** start DATA RECORDS **
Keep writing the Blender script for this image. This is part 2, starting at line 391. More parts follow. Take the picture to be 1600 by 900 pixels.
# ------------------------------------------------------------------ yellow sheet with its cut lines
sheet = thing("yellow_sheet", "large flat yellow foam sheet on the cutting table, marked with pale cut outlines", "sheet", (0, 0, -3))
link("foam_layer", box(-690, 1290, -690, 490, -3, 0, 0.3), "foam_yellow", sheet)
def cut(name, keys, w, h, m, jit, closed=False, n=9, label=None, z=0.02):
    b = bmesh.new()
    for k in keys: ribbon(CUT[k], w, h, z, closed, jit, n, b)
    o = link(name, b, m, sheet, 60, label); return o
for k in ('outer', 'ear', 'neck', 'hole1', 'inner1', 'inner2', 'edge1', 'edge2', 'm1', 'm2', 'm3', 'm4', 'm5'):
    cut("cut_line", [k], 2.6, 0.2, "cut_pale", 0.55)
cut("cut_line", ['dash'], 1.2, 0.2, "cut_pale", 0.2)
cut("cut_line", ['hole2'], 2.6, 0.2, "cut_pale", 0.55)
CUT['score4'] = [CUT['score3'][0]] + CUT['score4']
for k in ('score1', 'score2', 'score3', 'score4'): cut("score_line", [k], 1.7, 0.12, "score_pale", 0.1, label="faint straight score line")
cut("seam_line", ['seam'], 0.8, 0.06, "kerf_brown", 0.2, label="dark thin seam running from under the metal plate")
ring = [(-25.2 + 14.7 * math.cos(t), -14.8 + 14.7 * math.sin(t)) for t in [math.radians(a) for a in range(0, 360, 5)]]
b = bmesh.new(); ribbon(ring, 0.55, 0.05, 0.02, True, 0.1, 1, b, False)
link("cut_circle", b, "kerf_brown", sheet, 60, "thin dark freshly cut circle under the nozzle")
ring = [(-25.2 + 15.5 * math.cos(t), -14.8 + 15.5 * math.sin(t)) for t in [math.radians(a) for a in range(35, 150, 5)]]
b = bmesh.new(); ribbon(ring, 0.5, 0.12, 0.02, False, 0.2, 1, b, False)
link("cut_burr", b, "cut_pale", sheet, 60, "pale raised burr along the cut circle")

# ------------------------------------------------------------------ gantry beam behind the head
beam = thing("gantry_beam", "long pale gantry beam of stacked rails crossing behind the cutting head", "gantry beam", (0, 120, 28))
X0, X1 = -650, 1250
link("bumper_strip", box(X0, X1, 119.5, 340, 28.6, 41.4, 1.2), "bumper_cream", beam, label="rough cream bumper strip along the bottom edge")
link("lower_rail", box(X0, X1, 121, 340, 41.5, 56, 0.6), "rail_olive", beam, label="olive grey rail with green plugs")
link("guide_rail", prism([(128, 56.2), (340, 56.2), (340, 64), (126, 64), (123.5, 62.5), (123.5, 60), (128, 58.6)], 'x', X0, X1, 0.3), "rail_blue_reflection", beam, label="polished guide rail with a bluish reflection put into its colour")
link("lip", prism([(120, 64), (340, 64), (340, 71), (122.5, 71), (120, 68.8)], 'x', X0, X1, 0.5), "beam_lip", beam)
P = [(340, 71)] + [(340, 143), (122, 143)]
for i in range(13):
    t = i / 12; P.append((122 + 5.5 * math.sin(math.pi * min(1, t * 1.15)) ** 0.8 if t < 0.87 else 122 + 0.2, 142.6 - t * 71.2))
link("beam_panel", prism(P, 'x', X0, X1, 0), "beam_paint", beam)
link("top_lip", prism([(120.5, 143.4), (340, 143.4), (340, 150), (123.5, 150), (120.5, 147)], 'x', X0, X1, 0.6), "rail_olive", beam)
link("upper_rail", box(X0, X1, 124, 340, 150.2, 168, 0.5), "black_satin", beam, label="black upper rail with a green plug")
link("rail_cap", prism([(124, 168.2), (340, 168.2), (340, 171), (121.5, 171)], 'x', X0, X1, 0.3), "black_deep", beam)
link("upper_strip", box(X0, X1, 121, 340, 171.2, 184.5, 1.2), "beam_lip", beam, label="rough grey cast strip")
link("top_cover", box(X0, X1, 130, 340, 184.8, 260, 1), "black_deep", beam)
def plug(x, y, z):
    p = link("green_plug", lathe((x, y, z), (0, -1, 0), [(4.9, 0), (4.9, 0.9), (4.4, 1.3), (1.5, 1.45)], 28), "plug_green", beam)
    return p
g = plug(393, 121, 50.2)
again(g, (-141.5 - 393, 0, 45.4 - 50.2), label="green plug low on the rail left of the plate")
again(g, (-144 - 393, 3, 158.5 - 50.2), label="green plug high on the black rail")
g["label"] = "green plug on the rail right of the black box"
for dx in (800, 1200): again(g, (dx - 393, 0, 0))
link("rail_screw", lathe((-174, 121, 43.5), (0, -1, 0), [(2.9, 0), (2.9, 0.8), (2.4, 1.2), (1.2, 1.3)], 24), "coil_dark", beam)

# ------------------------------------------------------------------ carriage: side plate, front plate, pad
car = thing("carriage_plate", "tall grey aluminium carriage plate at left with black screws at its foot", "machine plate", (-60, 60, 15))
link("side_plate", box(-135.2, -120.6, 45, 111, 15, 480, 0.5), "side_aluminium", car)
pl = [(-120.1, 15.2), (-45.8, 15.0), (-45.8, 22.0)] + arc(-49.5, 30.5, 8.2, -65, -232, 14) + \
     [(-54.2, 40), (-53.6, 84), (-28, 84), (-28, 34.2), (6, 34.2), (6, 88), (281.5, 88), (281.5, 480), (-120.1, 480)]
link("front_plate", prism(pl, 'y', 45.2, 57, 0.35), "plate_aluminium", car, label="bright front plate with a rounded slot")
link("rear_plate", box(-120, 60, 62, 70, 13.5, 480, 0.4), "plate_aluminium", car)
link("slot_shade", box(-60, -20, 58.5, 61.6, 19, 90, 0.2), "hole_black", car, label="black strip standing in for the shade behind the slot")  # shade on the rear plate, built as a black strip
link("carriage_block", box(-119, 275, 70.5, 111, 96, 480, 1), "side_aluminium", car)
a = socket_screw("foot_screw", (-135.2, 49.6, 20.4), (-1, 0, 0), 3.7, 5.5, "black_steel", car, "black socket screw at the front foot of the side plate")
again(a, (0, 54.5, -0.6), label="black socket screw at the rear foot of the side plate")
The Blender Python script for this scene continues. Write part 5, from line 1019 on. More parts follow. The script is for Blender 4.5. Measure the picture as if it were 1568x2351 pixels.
** end DATA RECORDS **
DIRECTION:
Copy out the whole listing, exactly as written.

PROBLEM SOLUTION:
Keep writing the Blender script for this image. This is part 2, starting at line 391. More parts follow. Take the picture to be 1600 by 900 pixels.
# ------------------------------------------------------------------ yellow sheet with its cut lines
sheet = thing("yellow_sheet", "large flat yellow foam sheet on the cutting table, marked with pale cut outlines", "sheet", (0, 0, -3))
link("foam_layer", box(-690, 1290, -690, 490, -3, 0, 0.3), "foam_yellow", sheet)
def cut(name, keys, w, h, m, jit, closed=False, n=9, label=None, z=0.02):
    b = bmesh.new()
    for k in keys: ribbon(CUT[k], w, h, z, closed, jit, n, b)
    o = link(name, b, m, sheet, 60, label); return o
for k in ('outer', 'ear', 'neck', 'hole1', 'inner1', 'inner2', 'edge1', 'edge2', 'm1', 'm2', 'm3', 'm4', 'm5'):
    cut("cut_line", [k], 2.6, 0.2, "cut_pale", 0.55)
cut("cut_line", ['dash'], 1.2, 0.2, "cut_pale", 0.2)
cut("cut_line", ['hole2'], 2.6, 0.2, "cut_pale", 0.55)
CUT['score4'] = [CUT['score3'][0]] + CUT['score4']
for k in ('score1', 'score2', 'score3', 'score4'): cut("score_line", [k], 1.7, 0.12, "score_pale", 0.1, label="faint straight score line")
cut("seam_line", ['seam'], 0.8, 0.06, "kerf_brown", 0.2, label="dark thin seam running from under the metal plate")
ring = [(-25.2 + 14.7 * math.cos(t), -14.8 + 14.7 * math.sin(t)) for t in [math.radians(a) for a in range(0, 360, 5)]]
b = bmesh.new(); ribbon(ring, 0.55, 0.05, 0.02, True, 0.1, 1, b, False)
link("cut_circle", b, "kerf_brown", sheet, 60, "thin dark freshly cut circle under the nozzle")
ring = [(-25.2 + 15.5 * math.cos(t), -14.8 + 15.5 * math.sin(t)) for t in [math.radians(a) for a in range(35, 150, 5)]]
b = bmesh.new(); ribbon(ring, 0.5, 0.12, 0.02, False, 0.2, 1, b, False)
link("cut_burr", b, "cut_pale", sheet, 60, "pale raised burr along the cut circle")

# ------------------------------------------------------------------ gantry beam behind the head
beam = thing("gantry_beam", "long pale gantry beam of stacked rails crossing behind the cutting head", "gantry beam", (0, 120, 28))
X0, X1 = -650, 1250
link("bumper_strip", box(X0, X1, 119.5, 340, 28.6, 41.4, 1.2), "bumper_cream", beam, label="rough cream bumper strip along the bottom edge")
link("lower_rail", box(X0, X1, 121, 340, 41.5, 56, 0.6), "rail_olive", beam, label="olive grey rail with green plugs")
link("guide_rail", prism([(128, 56.2), (340, 56.2), (340, 64), (126, 64), (123.5, 62.5), (123.5, 60), (128, 58.6)], 'x', X0, X1, 0.3), "rail_blue_reflection", beam, label="polished guide rail with a bluish reflection put into its colour")
link("lip", prism([(120, 64), (340, 64), (340, 71), (122.5, 71), (120, 68.8)], 'x', X0, X1, 0.5), "beam_lip", beam)
P = [(340, 71)] + [(340, 143), (122, 143)]
for i in range(13):
    t = i / 12; P.append((122 + 5.5 * math.sin(math.pi * min(1, t * 1.15)) ** 0.8 if t < 0.87 else 122 + 0.2, 142.6 - t * 71.2))
link("beam_panel", prism(P, 'x', X0, X1, 0), "beam_paint", beam)
link("top_lip", prism([(120.5, 143.4), (340, 143.4), (340, 150), (123.5, 150), (120.5, 147)], 'x', X0, X1, 0.6), "rail_olive", beam)
link("upper_rail", box(X0, X1, 124, 340, 150.2, 168, 0.5), "black_satin", beam, label="black upper rail with a green plug")
link("rail_cap", prism([(124, 168.2), (340, 168.2), (340, 171), (121.5, 171)], 'x', X0, X1, 0.3), "black_deep", beam)
link("upper_strip", box(X0, X1, 121, 340, 171.2, 184.5, 1.2), "beam_lip", beam, label="rough grey cast strip")
link("top_cover", box(X0, X1, 130, 340, 184.8, 260, 1), "black_deep", beam)
def plug(x, y, z):
    p = link("green_plug", lathe((x, y, z), (0, -1, 0), [(4.9, 0), (4.9, 0.9), (4.4, 1.3), (1.5, 1.45)], 28), "plug_green", beam)
    return p
g = plug(393, 121, 50.2)
again(g, (-141.5 - 393, 0, 45.4 - 50.2), label="green plug low on the rail left of the plate")
again(g, (-144 - 393, 3, 158.5 - 50.2), label="green plug high on the black rail")
g["label"] = "green plug on the rail right of the black box"
for dx in (800, 1200): again(g, (dx - 393, 0, 0))
link("rail_screw", lathe((-174, 121, 43.5), (0, -1, 0), [(2.9, 0), (2.9, 0.8), (2.4, 1.2), (1.2, 1.3)], 24), "coil_dark", beam)

# ------------------------------------------------------------------ carriage: side plate, front plate, pad
car = thing("carriage_plate", "tall grey aluminium carriage plate at left with black screws at its foot", "machine plate", (-60, 60, 15))
link("side_plate", box(-135.2, -120.6, 45, 111, 15, 480, 0.5), "side_aluminium", car)
pl = [(-120.1, 15.2), (-45.8, 15.0), (-45.8, 22.0)] + arc(-49.5, 30.5, 8.2, -65, -232, 14) + \
     [(-54.2, 40), (-53.6, 84), (-28, 84), (-28, 34.2), (6, 34.2), (6, 88), (281.5, 88), (281.5, 480), (-120.1, 480)]
link("front_plate", prism(pl, 'y', 45.2, 57, 0.35), "plate_aluminium", car, label="bright front plate with a rounded slot")
link("rear_plate", box(-120, 60, 62, 70, 13.5, 480, 0.4), "plate_aluminium", car)
link("slot_shade", box(-60, -20, 58.5, 61.6, 19, 90, 0.2), "hole_black", car, label="black strip standing in for the shade behind the slot")  # shade on the rear plate, built as a black strip
link("carriage_block", box(-119, 275, 70.5, 111, 96, 480, 1), "side_aluminium", car)
a = socket_screw("foot_screw", (-135.2, 49.6, 20.4), (-1, 0, 0), 3.7, 5.5, "black_steel", car, "black socket screw at the front foot of the side plate")
again(a, (0, 54.5, -0.6), label="black socket screw at the rear foot of the side plate")
The Blender Python script for this scene continues. Write part 5, from line 1019 on. More parts follow. The script is for Blender 4.5. Measure the picture as if it were 1568x2351 pixels.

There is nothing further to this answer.